Several ECB rate-setters push to de-link forward guidance from QE, minutes show
European Central Bank rate-setters believe their so-called 'forward guidance' has helped to anchor interest rate expectations within the bloc, the minutes of their last deliberations reveal, but several also pushed for more flexibility to allow for a quicker end to their asset purchases.
According to the minutes of the 25-26 Governing Council meeting, the ECB's forward guidance had anchored euro area short-term interest rates "very well", even as market expectations for rates in the US and UK had shifted higher since the Governing Council's policy meeting on 6-7 September.
To back up that argument, the minutes noted how financial markets had continued to price-in a first 10 basis point hike in the interest rate on the ECB's deposit facility for the start of the second quarter of 2019 .
As regards the external environment, according to the minutes "the global recovery continued to show signs of synchronisation. A similar broadening of momentum was seen in global trade; having slowed in the second quarter of 2017, it had rebounded according to the latest monthly data. Leading indicators continued to signal positive near-term prospects.

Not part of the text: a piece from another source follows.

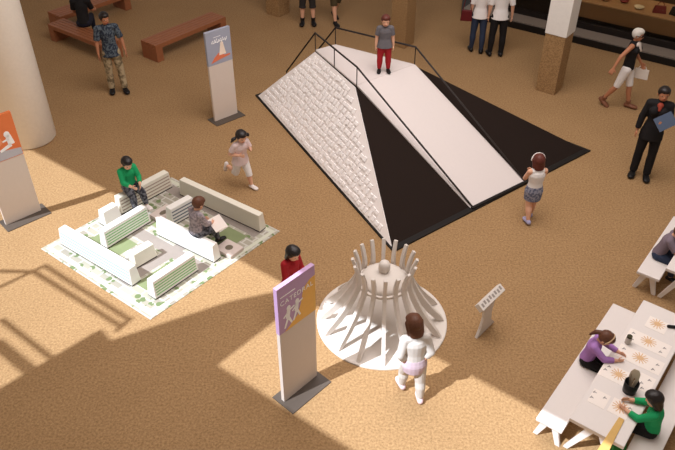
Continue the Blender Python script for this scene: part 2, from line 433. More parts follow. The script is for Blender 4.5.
# purple sign
t, po, zt, y0 = sign('purple and white standing sign reading CATEDRAL beside the ribbed crown', at(284.5, 402.5), at(317, 376), .56, 1.82, .37, ('purple_poster', (186, 152, 188)), (.66, .36, .0, -.02))
shape(po, 'yellow_wedge', [[(.283, zt-.14), (.283, zt-.673), (-.20, zt-.673), (.0, zt-.55), (.06, zt-.40), (.10, zt-.22), (.20, zt-.15)]], y0, S('poster_yellow', (238, 184, 92)))
text_mesh('CATEDRAL', .092, po, (-.25, y0-.003, zt-.26), (R(90), 0, 0), ink, 'lettering', 1.12)
shape(po, 'small_text_line', [bar((-.24, zt-.14), (-.02, zt-.14), .006, .006)], y0, ink)
fig = []
for ox, oz, s in ((-.13, -.42, 1), (.0, -.40, .95)):
    P = lambda x, z: (ox+x*s, zt+oz+z*s)
    fig += [oval(*P(0, .07), .03*s, .035*s), bar(P(0, .045), P(-.02, -.07), .026*s, .03*s), bar(P(-.01, -.06), P(-.07, -.2), .018*s, .012*s), bar(P(-.01, -.06), P(.04, -.18), .018*s, .012*s),
            bar(P(0, .02), P(-.08, -.04), .013*s, .01*s), bar(P(0, .025), P(.09, .05), .013*s, .01*s)]
shape(po, 'running_figures', fig, y0-.001, ink)
# grey-blue sign
t, po, zt, y0 = sign('grey-blue and white standing sign in front of the wooden bench', at(215.5, 122), at(237.5, 113.5), .52, 1.78, .36, ('greyblue_poster', (160, 163, 178)), (.66, .34, .0, .0))
shape(po, 'orange_hill', [[(-.20, zt-.60), (-.12, zt-.50), (-.02, zt-.43), (.06, zt-.45), (.10, zt-.50), (.22, zt-.50), (.22, zt-.53), (.0, zt-.56)]], y0, S('poster_orange', (222, 120, 84)))
shape(po, 'white_figure', [oval(.06, zt-.27, .035, .04), bar((.06, zt-.29), (.06, zt-.48), .035, .075)], y0-.001, S('poster_cream', (245, 225, 205)))
random.seed(3)
shape(po, 'script_lettering', [bar((-.15+i*.042, zt-.215-.02*(i % 2)), (-.115+i*.042, zt-.175+.012*(i % 3)), .008, .006) for i in range(8)]+[bar((-.15, zt-.225), (.18, zt-.205), .005, .005)]+[bar((-.10, zt-.12), (.05, zt-.115), .004, .004)], y0, ink)
# orange sign
t, po, zt, y0 = sign('orange and white standing sign in front of the round column', at(6, 226)+V((-.0, 0, 0)), at(42, 210.5), .58, 1.80, .40, ('orange_poster', (226, 122, 68)), (.72, .36, .02, .0))
shape(po, 'grey_band', [[(-.293, zt-.71), (.285, zt-.71), (.285, zt-.60), (.0, zt-.56), (-.293, zt-.60)]], y0, S('poster_grey', (186, 184, 190)))
shape(po, 'lighter_shape', [oval(-.12, zt-.40, .17, .10, 16)], y0, S('poster_peach', (236, 150, 106)))
shape(po, 'white_figure', [oval(.14, zt-.32, .045, .05), bar((.15, zt-.34), (.17, zt-.50), .04, .05), bar((.16, zt-.5), (-.02, zt-.56), .03, .02), bar((.15, zt-.4), (.05, zt-.42), .018, .012)], y0-.001, ink)

# ------------------------------------------------------------------ map mat with block buildings
A, Bm, C = at(41, 249), at(150.5, 320), at(280, 231.5); D = A+C-Bm
def mat_map():
    m = bpy.data.materials.new('printed_map'); m.use_nodes = True; nt = m.node_tree; b = nt.nodes['Principled BSDF']; b.inputs['Roughness'].default_value = .8
    tc = nt.nodes.new('ShaderNodeTexCoord'); mp = nt.nodes.new('ShaderNodeMapping'); mp.inputs['Rotation'].default_value = (0, 0, R(37))
    nt.links.new(tc.outputs['Object'], mp.inputs['Vector'])
    br = nt.nodes.new('ShaderNodeTexBrick'); br.inputs['Scale'].default_value = 2.2; br.inputs['Color1'].default_value = (*srgb(176, 173, 154), 1); br.inputs['Color2'].default_value = (*srgb(152, 145, 132), 1); br.inputs['Mortar'].default_value = (*srgb(190, 186, 176), 1); br.inputs['Mortar Size'].default_value = .03
    nt.links.new(mp.outputs['Vector'], br.inputs['Vector'])
    vo = nt.nodes.new('ShaderNodeTexVoronoi'); vo.inputs['Scale'].default_value = 9
    nt.links.new(mp.outputs['Vector'], vo.inputs['Vector'])
    rp = nt.nodes.new('ShaderNodeValToRGB'); rp.color_ramp.interpolation = 'CONSTANT'; rp.color_ramp.elements[0].color = (1, 1, 1, 1); rp.color_ramp.elements[1].position = .42; rp.color_ramp.elements[1].color = (0, 0, 0, 1)
    nt.links.new(vo.outputs['Distance'], rp.inputs['Fac'])
    no = nt.nodes.new('ShaderNodeTexNoise'); no.inputs['Scale'].default_value = 3.5
    nt.links.new(mp.outputs['Vector'], no.inputs['Vector'])
    r2 = nt.nodes.new('ShaderNodeValToRGB'); r2.color_ramp.interpolation = 'CONSTANT'; r2.color_ramp.elements[0].color = (0, 0, 0, 1); r2.color_ramp.elements[1].position = .5; r2.color_ramp.elements[1].color = (1, 1, 1, 1)
    nt.links.new(no.outputs['Fac'], r2.inputs['Fac'])
    mu = nt.nodes.new('ShaderNodeMath'); mu.operation = 'MULTIPLY'
    nt.links.new(rp.outputs['Color'], mu.inputs[0]); nt.links.new(r2.outputs['Color'], mu.inputs[1])
    mx = nt.nodes.new('ShaderNodeMix'); mx.data_type = 'RGBA'; mx.inputs['B'].default_value = (*srgb(108, 124, 82), 1)
    nt.links.new(mu.outputs['Value'], mx.inputs['Factor']); nt.links.new(br.outputs['Color'], mx.inputs['A'])
    nt.links.new(mx.outputs['Result'], b.inputs['Base Color'])
    return m
mc = (A+Bm+C+D)/4
t = thing('map_mat', 'printed city map mat with green trees under the low blocks', 'mat', mc)
m = MB(); m.prism([p-mc for p in (A, Bm, C, D)], (0, 0, .008)); m.build('mat_sheet', mat_map(), t)
e1_, e2_ = (Bm-A), (D-A)
def mp(u, v, z=.008): return A-mc+e1_*u+e2_*v+V((0, 0, z))
road = S('map_road', (146, 136, 128), rough=.8); lawn = S('map_lawn', (126, 136, 98), rough=.8, var=.15, scale=8); pale = S('map_path', (198, 198, 180), rough=.8)
def rect(u0, v0, u1, v1, z=.008): return [mp(u0, v0, z), mp(u1, v0, z), mp(u1, v1, z), mp(u0, v1, z)]
m = MB()
for i, q in enumerate(((.10, .42, .92, .50), (.60, .10, .68, .95), (.08, .86, .92, .94))): m.prism(rect(*q), (0, 0, .0012+.0007*i))
m.build('printed_roads', road, t)
m = MB()
for q in ((.72, .62, .88, .84), (.70, .14, .80, .36), (.15, .22, .42, .38), (.32, .56, .55, .66)): m.prism(rect(*q), (0, 0, .001))
m.build('printed_lawns', lawn, t)
m = MB()
for q in ((.02, .02, .98, .045), (.955, .045, .98, .98), (.02, .955, .955, .98), (.02, .045, .045, .955)): m.prism(rect(*q), (0, 0, .002))
m.build('printed_border', pale, t)
cream = S('cream_block', (226, 220, 205), rough=.55, var=.03); cream2 = S('white_block', (234, 230, 224), rough=.55, var=.02)
under = S('black_foot', (20, 18, 16), rough=.8)
gs = S('green_stripe', (116, 184, 108), rough=.6); bsm = S('blue_stripe', (150, 178, 200), rough=.6); gr = S('grey_stripe', (96, 104, 116), rough=.6); pk = S('tan_stripe', (164, 146, 132), rough=.6)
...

"Global producer price inflation excluding food and energy had picked up recently, which could signal some inflationary pressures in the pipeline."
Against that backdrop, "several" of the ECB's policymakers had shown an inclination for "delinking" the central bank's forward guidance from a sustained pick-up in 'core' consumer price inflation.

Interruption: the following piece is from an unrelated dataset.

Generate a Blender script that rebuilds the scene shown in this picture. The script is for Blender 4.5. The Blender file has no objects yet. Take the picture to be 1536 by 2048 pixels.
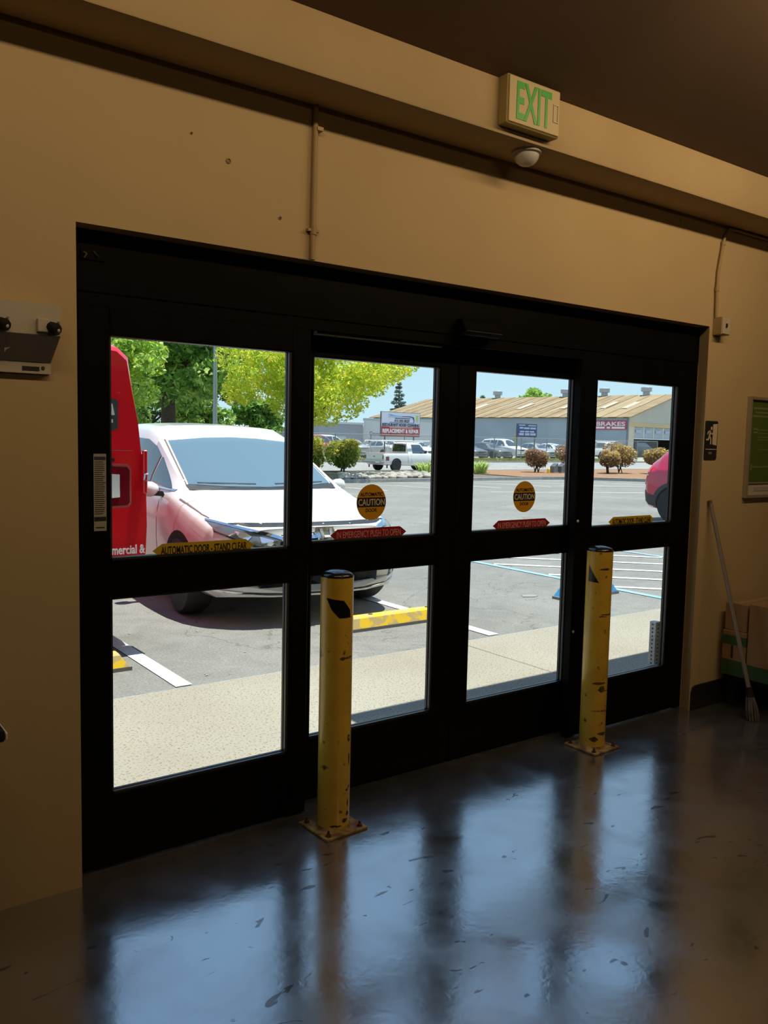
import bpy, bmesh, math, random
import numpy as np
from mathutils import Vector, Matrix
from mathutils.bvhtree import BVHTree

random.seed(7)
rng = np.random.default_rng(7)
scene = bpy.context.scene
col = scene.collection

# ------------------------------------------------------------------ camera
cam_d = bpy.data.cameras.new('camera')
cam = bpy.data.objects.new('camera', cam_d)
col.objects.link(cam)
cam_d.sensor_fit = 'HORIZONTAL'
cam_d.sensor_width = 36.0
cam_d.lens = 36.0 * 1680.0 / 1536.0
cam_d.clip_start, cam_d.clip_end = 0.05, 800
YAW, PITCH, ROLL = math.radians(36.204), math.radians(-5.048), math.radians(-1.279)
fw = Vector((math.sin(YAW) * math.cos(PITCH), math.cos(YAW) * math.cos(PITCH), math.sin(PITCH)))
rt = Vector((math.cos(YAW), -math.sin(YAW), 0))
dn = fw.cross(rt)
r2 = rt * math.cos(ROLL) + dn * math.sin(ROLL)
d2 = dn * math.cos(ROLL) - rt * math.sin(ROLL)
m = Matrix((r2, -d2, -fw)).transposed().to_4x4()
m.translation = (0, 0, 1.6)
cam.matrix_world = m
scene.camera = cam

# ------------------------------------------------------------------ sky, sun, exposure
world = bpy.data.worlds.new('sky')
scene.world = world
world.use_nodes = True
wn = world.node_tree.nodes
# clear summer sky: pale at the horizon, steadily deeper blue towards the zenith
sky_tc = wn.new('ShaderNodeTexCoord')
sky_sep = wn.new('ShaderNodeSeparateXYZ')
sky = wn.new('ShaderNodeValToRGB')
el = sky.color_ramp.elements
el[0].position, el[0].color = 0.0, (0.64, 0.86, 0.98, 1)
el[1].position, el[1].color = 1.0, (0.20, 0.38, 0.76, 1)
e_ = el.new(0.12); e_.color = (0.55, 0.80, 0.97, 1)
e_ = el.new(0.45); e_.color = (0.36, 0.58, 0.90, 1)
wl = world.node_tree.links
wl.new(sky_tc.outputs['Generated'], sky_sep.inputs[0])
wl.new(sky_sep.outputs['Z'], sky.inputs['Fac'])
wl.new(sky.outputs[0], wn['Background'].inputs['Color'])
wn['Background'].inputs['Strength'].default_value = 1.2

sun_d = bpy.data.lights.new('sun', 'SUN')
sun_d.energy = 7.9
sun_d.color = (1.0, 0.96, 0.88)
sun_d.angle = math.radians(0.55)
sun = bpy.data.objects.new('sun', sun_d)
col.objects.link(sun)
sun.rotation_euler = Vector((0.22, -0.04, 1.0)).to_track_quat('Z', 'Y').to_euler()
sun.location = (5, 5, 40)

vs = scene.view_settings
vs.view_transform = 'Standard'
vs.look = 'None'
vs.exposure = 0.0
vs.gamma = 1.0
vs.use_curve_mapping = False
cy = scene.cycles
cy.use_denoising = True
cy.max_bounces = 8
cy.diffuse_bounces = 4
cy.glossy_bounces = 4
cy.transparent_max_bounces = 24
cy.caustics_reflective = False
cy.caustics_refractive = False
cy.sample_clamp_indirect = 6.0

# ------------------------------------------------------------------ helpers
def srgb(r, g, b):
    f = lambda c: (c / 255 / 12.92) if c / 255 <= 0.04045 else ((c / 255 + 0.055) / 1.055) ** 2.4
    return (f(r), f(g), f(b))

MATS = {}
def mat(name, color, rough=0.6, metal=0.0, spec=0.5, ior=None, var=None, bump=None, emit=None, emit_strength=0.0, coat=0.0, rough_var=None, grime=None):
    """Principled material; var=(scale, colour2, contrast) mixes a second colour by noise; bump=(scale, strength)."""
    if name in MATS: return MATS[name]
    mt = bpy.data.materials.new(name)
    mt.use_nodes = True
    nt = mt.node_tree
    b = nt.nodes['Principled BSDF']
    b.inputs['Base Color'].default_value = (*color, 1)
    b.inputs['Roughness'].default_value = rough
    b.inputs['Metallic'].default_value = metal
    b.inputs['Specular IOR Level'].default_value = spec
    if ior: b.inputs['IOR'].default_value = ior
    if coat:
        b.inputs['Coat Weight'].default_value = coat
        b.inputs['Coat Roughness'].default_value = 0.06
    tc = nt.nodes.new('ShaderNodeTexCoord')
    def noise(scale, detail=4.0):
        n = nt.nodes.new('ShaderNodeTexNoise')
        n.inputs['Scale'].default_value = scale
        n.inputs['Detail'].default_value = detail
        nt.links.new(tc.outputs['Object'], n.inputs['Vector'])
        return n
    if var:
        n = noise(var[0])
        r = nt.nodes.new('ShaderNodeValToRGB')
        c = var[2] if len(var) > 2 else 0.15
        r.color_ramp.elements[0].position = 0.5 - c
        r.color_ramp.elements[1].position = 0.5 + c
        r.color_ramp.elements[0].color = (*color, 1)
        r.color_ramp.elements[1].color = (*var[1], 1)
        nt.links.new(n.outputs['Fac'], r.inputs['Fac'])
        nt.links.new(r.outputs['Color'], b.inputs['Base Color'])
    if grime:
        n = noise(grime[0], 8.0)
        r2_ = nt.nodes.new('ShaderNodeValToRGB')
        r2_.color_ramp.elements[0].position, r2_.color_ramp.elements[1].position = grime[2] - 0.02, grime[2] + 0.06
        mx = nt.nodes.new('ShaderNodeMix'); mx.data_type = 'RGBA'
        nt.links.new(n.outputs['Fac'], r2_.inputs['Fac']); nt.links.new(r2_.outputs[0], mx.inputs[0])
        src = b.inputs['Base Color'].links[0].from_socket if b.inputs['Base Color'].is_linked else None
        if src: nt.links.new(src, mx.inputs[6])
        else: mx.inputs[6].default_value = (*color, 1)
        mx.inputs[7].default_value = (*grime[1], 1)
        nt.links.new(mx.outputs[2], b.inputs['Base Color'])
    if rough_var:
        n = noise(rough_var[0])
        mr = nt.nodes.new('ShaderNodeMapRange')
        mr.inputs['To Min'].default_value = rough_var[1]
        mr.inputs['To Max'].default_value = rough_var[2]
        nt.links.new(n.outputs['Fac'], mr.inputs['Value'])
        nt.links.new(mr.outputs[0], b.inputs['Roughness'])
    if bump:
        n = noise(bump[0], 6.0)
        bp = nt.nodes.new('ShaderNodeBump')
        bp.inputs['Strength'].default_value = bump[1]
        bp.inputs['Distance'].default_value = bump[2] if len(bump) > 2 else 0.01
        nt.links.new(n.outputs['Fac'], bp.inputs['Height'])
        nt.links.new(bp.outputs[0], b.inputs['Normal'])
    if emit:
        b.inputs['Emission Color'].default_value = (*emit, 1)
        b.inputs['Emission Strength'].default_value = emit_strength
    MATS[name] = mt
    return mt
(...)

For Jennifer McKeown at Capital Economics, that was in-line with recent "hints" from council members that their guidance might be softened around mid-2018 so that asset purchases could be stopped even if core inflation was still falling short of the ECB's target.
However, given Frankfurt's continued insistence that interest rates would not rise until "well after" the end of quantitative easing, McKeown continued to pencil-in that a first rate hike would not arrive until September 2019, with rates at just 0.5% by the end of that year.
"But if this morning’s strong PMIs are anything to go by, the risks are skewed towards an earlier hike."